Stated exercise:
Retype all the entries word for word, but omit the pictures.

3D scene scripts
━━━━━━━━━━━━━━━━

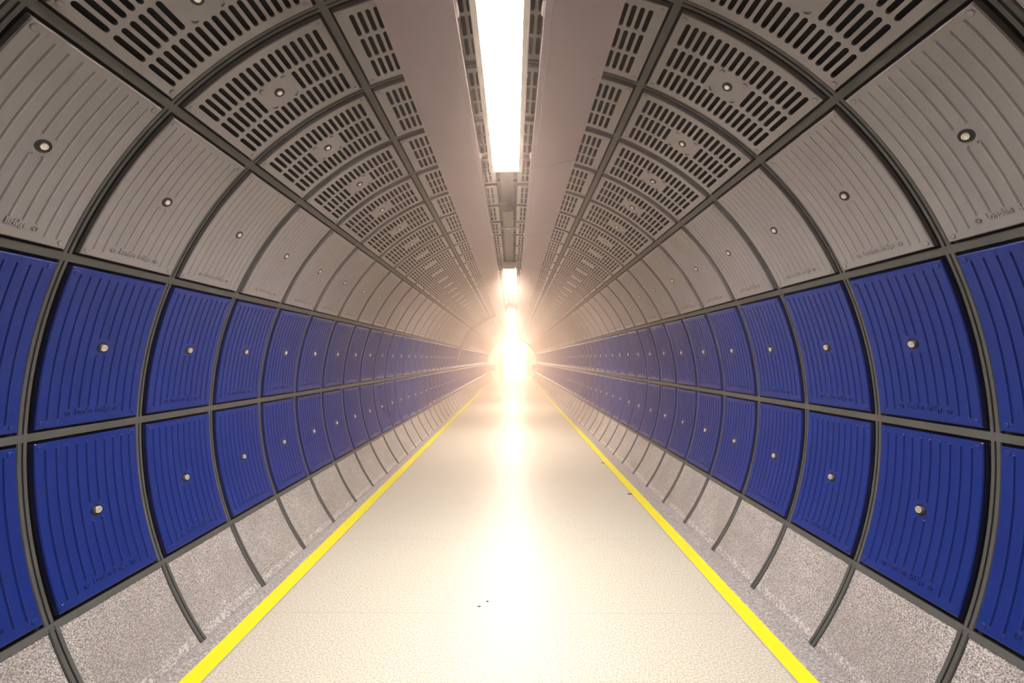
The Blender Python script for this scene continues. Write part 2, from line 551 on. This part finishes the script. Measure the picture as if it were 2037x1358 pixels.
TXT_V = -HV + 0.045
ME = {}
for key, mm, lip in (('blue', M_blue, .003), ('grey', M_grey, .0015)):
    ME[key] = ribbed_mesh('ribbed_panel_' + key, mm, 0.0046 if key == 'blue' else 0.0030)
    ME[key, 'socket'] = socket_mesh('bolt_socket_' + key, M_sock, lip)
    ME[key, 'stud'] = stud_mesh('corner_stud_' + key, mm)
    ME[key, 'text'] = text_mesh('lettering_' + key, mm, 'London Bridge', 0.02, 0.155, TXT_V)
    ME[key, 'roundel'] = [roundel_mesh('roundel_' + key, mm, s * 0.106, TXT_V + .005) for s in (-1, 1)]
ME['blue', 'bolt'] = bolt_mesh('bolt_long', .0155, .012)
ME['grey', 'bolt'] = bolt_mesh('bolt_short', .0125, .006)
GP = 0.0366
solid = {(1, c) for c in range(6, 11)}
ME['vent'] = grille_mesh('vent_grille_plate', M_grey, -HV, HV, 17, solid, GP, -GP * 8.5)
HALFS = 0.5 * rad(lang(5) - 2.7 - lang(4)) * RF
nsm = 15
SV0 = -HALFS + 0.028
SV1 = HALFS
ME['small'] = grille_mesh('narrow_grille_plate', M_grey, SV0, SV1, nsm, set(), GP, SV0 + 0.045)
ME['lug'] = lug_mesh('locating_lug', M_grey)

ONES = 'zeroth first second third fourth fifth sixth seventh eighth ninth tenth eleventh twelfth thirteenth fourteenth fifteenth sixteenth seventeenth eighteenth nineteenth'.split()
TENS = {2: ('twentieth', 'twenty'), 3: ('thirtieth', 'thirty'), 4: ('fortieth', 'forty'), 5: ('fiftieth', 'fifty'), 6: ('sixtieth', 'sixty')}
def ordinal(n):
    if n < 20: return ONES[n]
    a, b = divmod(n, 10)
    return TENS[a][0] if b == 0 else TENS[a][1] + '-' + ONES[b]

def place(o, side, th, j, dy=0.0):
    c, s = math.cos(rad(th)), math.sin(rad(th))
    y = joint(j) + PITCH / 2 + dy
    if side < 0:
        o.location = (-RF * c, y, AX + RF * s); o.rotation_euler = (0, rad(th), 0)
    else:
        o.location = (RF * c, y, AX + RF * s); o.rotation_euler = (0, rad(th), PI)

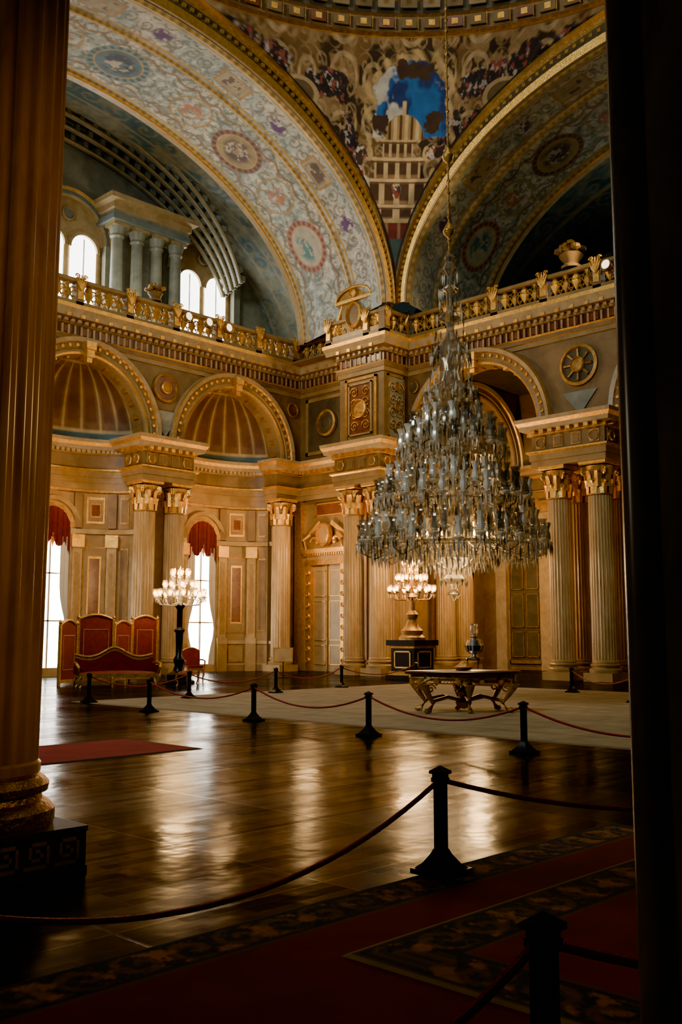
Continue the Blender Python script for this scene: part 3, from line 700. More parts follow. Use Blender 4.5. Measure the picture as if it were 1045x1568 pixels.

━━━━━━━━━━━━━━━━

Complete output:
The Blender Python script for this scene continues. Write part 2, from line 551 on. This part finishes the script. Measure the picture as if it were 2037x1358 pixels.
TXT_V = -HV + 0.045
ME = {}
for key, mm, lip in (('blue', M_blue, .003), ('grey', M_grey, .0015)):
    ME[key] = ribbed_mesh('ribbed_panel_' + key, mm, 0.0046 if key == 'blue' else 0.0030)
    ME[key, 'socket'] = socket_mesh('bolt_socket_' + key, M_sock, lip)
    ME[key, 'stud'] = stud_mesh('corner_stud_' + key, mm)
    ME[key, 'text'] = text_mesh('lettering_' + key, mm, 'London Bridge', 0.02, 0.155, TXT_V)
    ME[key, 'roundel'] = [roundel_mesh('roundel_' + key, mm, s * 0.106, TXT_V + .005) for s in (-1, 1)]
ME['blue', 'bolt'] = bolt_mesh('bolt_long', .0155, .012)
ME['grey', 'bolt'] = bolt_mesh('bolt_short', .0125, .006)
GP = 0.0366
solid = {(1, c) for c in range(6, 11)}
ME['vent'] = grille_mesh('vent_grille_plate', M_grey, -HV, HV, 17, solid, GP, -GP * 8.5)
HALFS = 0.5 * rad(lang(5) - 2.7 - lang(4)) * RF
nsm = 15
SV0 = -HALFS + 0.028
SV1 = HALFS
ME['small'] = grille_mesh('narrow_grille_plate', M_grey, SV0, SV1, nsm, set(), GP, SV0 + 0.045)
ME['lug'] = lug_mesh('locating_lug', M_grey)

ONES = 'zeroth first second third fourth fifth sixth seventh eighth ninth tenth eleventh twelfth thirteenth fourteenth fifteenth sixteenth seventeenth eighteenth nineteenth'.split()
TENS = {2: ('twentieth', 'twenty'), 3: ('thirtieth', 'thirty'), 4: ('fortieth', 'forty'), 5: ('fiftieth', 'fifty'), 6: ('sixtieth', 'sixty')}
def ordinal(n):
    if n < 20: return ONES[n]
    a, b = divmod(n, 10)
    return TENS[a][0] if b == 0 else TENS[a][1] + '-' + ONES[b]

def place(o, side, th, j, dy=0.0):
    c, s = math.cos(rad(th)), math.sin(rad(th))
    y = joint(j) + PITCH / 2 + dy
    if side < 0:
        o.location = (-RF * c, y, AX + RF * s); o.rotation_euler = (0, rad(th), 0)
    else:
        o.location = (RF * c, y, AX + RF * s); o.rotation_euler = (0, rad(th), PI)

Continue the Blender Python script for this scene: part 3, from line 700. More parts follow. Use Blender 4.5. Measure the picture as if it were 1045x1568 pixels.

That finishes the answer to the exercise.